Monday, December 3, 2007

A Holiday Story Involving Robyn Hitchcock

The holiday season has arrived, and it's time to get merry for the great annual celebrations of family, friendship, and consumer excess. Saturday evening found Mrs.5000 and myself decking the proverbial halls. Holding off on the exterior lights because of the predicted Great Storm of 2007 (a bit of a disappointment, frankly) we were otherwise wholeheartedly getting our yule on, assembling and then trimming the "tree" to a lovely soundtrack of carols and seasonal songs. Nice.
[Right: The "Tree"]

I'm not sure what made me think to check the calendar, but after I did I came back downstairs to herald, as it were, an abrupt change of mood. "Remember how we got tickets to Robyn Hitchcock?" I asked. "Well, that show is coming right up. In fact, it's in half an hour." Nimble and spontaneous despite our advanced years, we promptly started down the aging hipster's pre-show checklist, finding shoes with the best possible arch support and so on. Then, off to the Doug Fir.

Robyn Hitchcock is the elder statesman of a whole genre of punkish, folkish, absurdist rock music, and he clearly relishes that role. Now, it can't really be said that he brought his "A" game on Saturday. He ran into trouble with each of his first three songs, then stopped the show to scold somebody in front for talking. Still, Robyn Hitchcock's "B" game is better than many a lesser band's perfect execution, and when he followed the rocky start with an absolutely glowing rendition of the lovely "No, I Don't Remember Guildford," he would have won me back even if he had lost me in the first place.

[Right: We Had Fun]

For most of the show, Hitchcock -- whose stage persona and musical muse are equal measures Bob Dylan and Zaphod Beeblebrox -- was backed by his alt-80s supergroup, the Venus 3. I'm not sure if any of these guys really need the money; even if they do, it is clear that they thoroughly enjoy playing music for an appreciative small-club audience. When I grow up, I want to be just like that. The surreal encore medley took the cake: a transition from a rave-up reading of the Velvet Underground's "Heroin" to, of all things, the Doors' "The End," the latter performed absolutely straight-faced even in its most ridiculous aspects ("The killer woke before dawn.... and he put his boots on!").

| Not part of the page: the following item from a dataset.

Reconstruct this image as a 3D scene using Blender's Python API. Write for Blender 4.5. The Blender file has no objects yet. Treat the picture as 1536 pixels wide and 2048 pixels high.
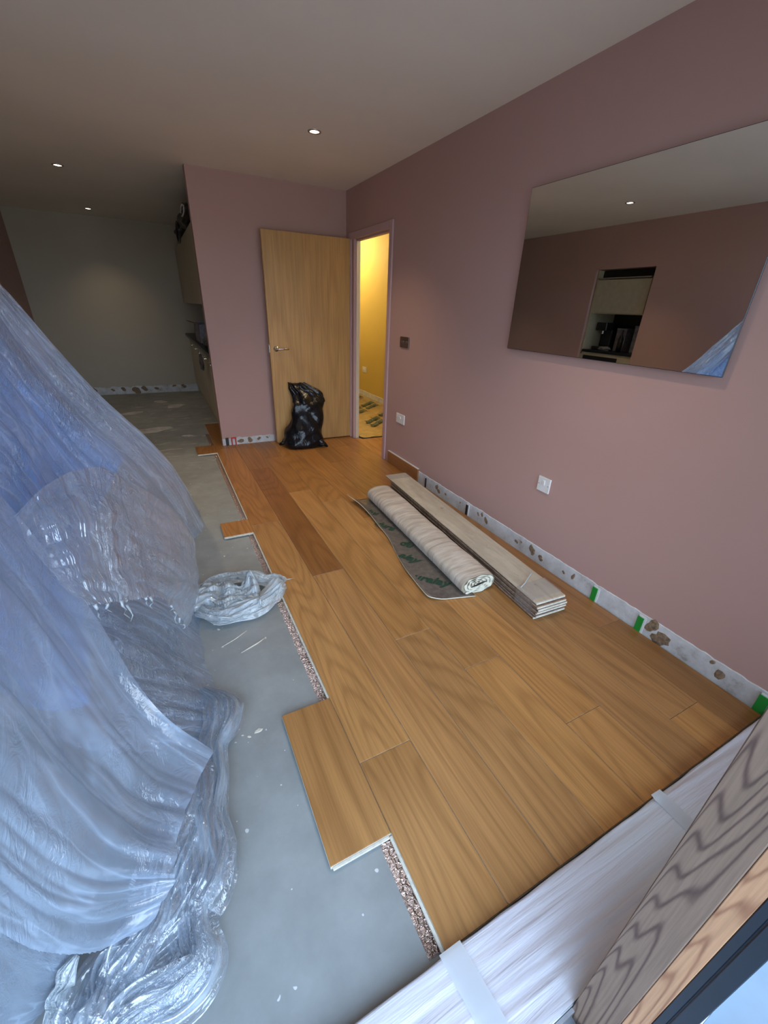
import bpy, bmesh, math, random
from mathutils import Vector, Matrix, noise
PI = math.pi
sc = bpy.context.scene
COL = sc.collection

# ------------------------------------------------------------ camera
cam_data = bpy.data.cameras.new('camera')
cam_data.sensor_fit = 'HORIZONTAL'; cam_data.sensor_width = 36.0
cam_data.lens = 825.576349/1536*36.0
cam_data.clip_start = 0.02; cam_data.clip_end = 100
cam = bpy.data.objects.new('camera', cam_data); COL.objects.link(cam)
CX = (0.8904491069397853,-0.17204684309462573,0.42130781114443144)
CY = (-0.4536624986619897,-0.40867526812102783,0.7919437243478642)
CZ = (0.035926664998283356,-0.8963171364017197,-0.4419557282519617)
r = Vector((CX[0],CY[0],CZ[0])); d = Vector((CX[1],CY[1],CZ[1])); f = Vector((CX[2],CY[2],CZ[2]))
u = -d; b = -f
cam.matrix_world = Matrix(((r.x,u.x,b.x,0.0),(r.y,u.y,b.y,0.0),(r.z,u.z,b.z,1.39),(0,0,0,1)))
sc.camera = cam

# ------------------------------------------------------------ exposure
vs = sc.view_settings
sc.display_settings.display_device = 'sRGB'
vs.view_transform = 'Standard'; vs.look = 'None'; vs.gamma = 1.0; vs.use_curve_mapping = False
vs.exposure = 0.28

# ------------------------------------------------------------ sky
W = bpy.data.worlds.new('overcast_sky'); sc.world = W; W.use_nodes = True
nt = W.node_tree; nt.nodes.clear()
tc = nt.nodes.new('ShaderNodeTexCoord'); sx = nt.nodes.new('ShaderNodeSeparateXYZ')
rp = nt.nodes.new('ShaderNodeValToRGB'); bg = nt.nodes.new('ShaderNodeBackground'); ow = nt.nodes.new('ShaderNodeOutputWorld')
mr = nt.nodes.new('ShaderNodeMapRange'); mr.inputs[1].default_value = -1; mr.inputs[2].default_value = 1
nt.links.new(tc.outputs['Generated'], sx.inputs[0]); nt.links.new(sx.outputs['Z'], mr.inputs[0])
nt.links.new(mr.outputs[0], rp.inputs[0]); nt.links.new(rp.outputs[0], bg.inputs[0]); nt.links.new(bg.outputs[0], ow.inputs[0])
cr = rp.color_ramp
cr.elements[0].position = 0.0; cr.elements[0].color = (0.24,0.25,0.24,1)
cr.elements[1].position = 1.0; cr.elements[1].color = (0.50,0.70,1.0,1)
for p, c in ((0.49,(0.36,0.38,0.37,1)), (0.51,(0.74,0.86,1.0,1)), (0.62,(0.64,0.80,1.0,1))):
    e = cr.elements.new(p); e.color = c
bg.inputs[1].default_value = SKY_STRENGTH = 5.0
WARM = (1.0,0.74,0.45)
SPOT_W = 38.0

def area(name, loc, rot, sx_, sy_, power, col):
    l = bpy.data.lights.new(name,'AREA'); l.shape='RECTANGLE'; l.size=sx_; l.size_y=sy_; l.energy=power; l.color=col
    o = bpy.data.objects.new(name,l); o.location=loc; o.rotation_euler=rot; COL.objects.link(o); return o
portal = area('window_portal', (0.2,-0.06,1.1), (PI/2,0,0), 3.4, 2.15, 1, (1,1,1))
portal.rotation_euler = (-PI/2,0,0)
portal.data.cycles.is_portal = True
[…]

We were by the stairs, and Peter Buck (of R.E.M., also one of the Venus 3), who I regarded as a figure of nearly divine status during my undergraduate years, kept brushing by us as he came and went during the opening act (one Sean Nelson, who was quite good). Towards the end of the show, I noticed that Decemberist Colin Meloy was standing immediately behind Mrs.5000. In younger life, all of this rock and roll made physically incarnate would have sent me into a swoon. Now, it just made me think, "Wow, I'll have to put this in the blog."

Robyn Hitchcock and the Venus 3


Boo said...

I might still swoon but for sure blogging about it would come to mind. What a cool venue. And fun was had to boot and before dawn. That rocks.

Glad to hear the storms that way were not as bad for you. I was a bit worried reading about it.

Now to look at that quiz sans wiki.

Rebel said...

You kids are too cool for school.

Did Mrs.5K get Peter Buck to sign her boob?

Bridget said...

Gotta say, Mr. M5K - I love the decked halls and the decked blog! Way to do the digital decoration!

Anonymous said...

In answer to Rebel's question: I always find that sort of thing a little awkward, so I asked him not to.

Chance said...

Wow, that was a night to remember! I'm hugely envious.

Rebel said...

LMAO! It's probably better not to make M5K jealous.

fingerstothebone said...

Nice Christmas-y banner.

The [Cherry] Ride said...

I too have a fondness for Mr. Hitchcock. "Madonna of the Wasps" was a favorite in college (!).

So how is the Doug Fir for shows?

Michael5000 said...

@rebel: If there was any boob signing, it would have had to be while I was in the restroom.

@bridget & fingers: Thanks! Thought I'd spread some holiday cheer for passers-by.

@chance: I'm almost envious of myself. Except that doesn't make sense. But you get the idea.

@[Cherry]: We really LIKE the Doug Fir. It is comfortable and pretty laid back, at least for the kind of shows that we go to. It has the reputation of being the hippest spot in town, though, and my thought on that is that if a couple of geezers like the 5000s feel like they fit in there, it really SHOULDN'T be that. We shouldn't even be allowed IN the hippest spot in town, on general principle.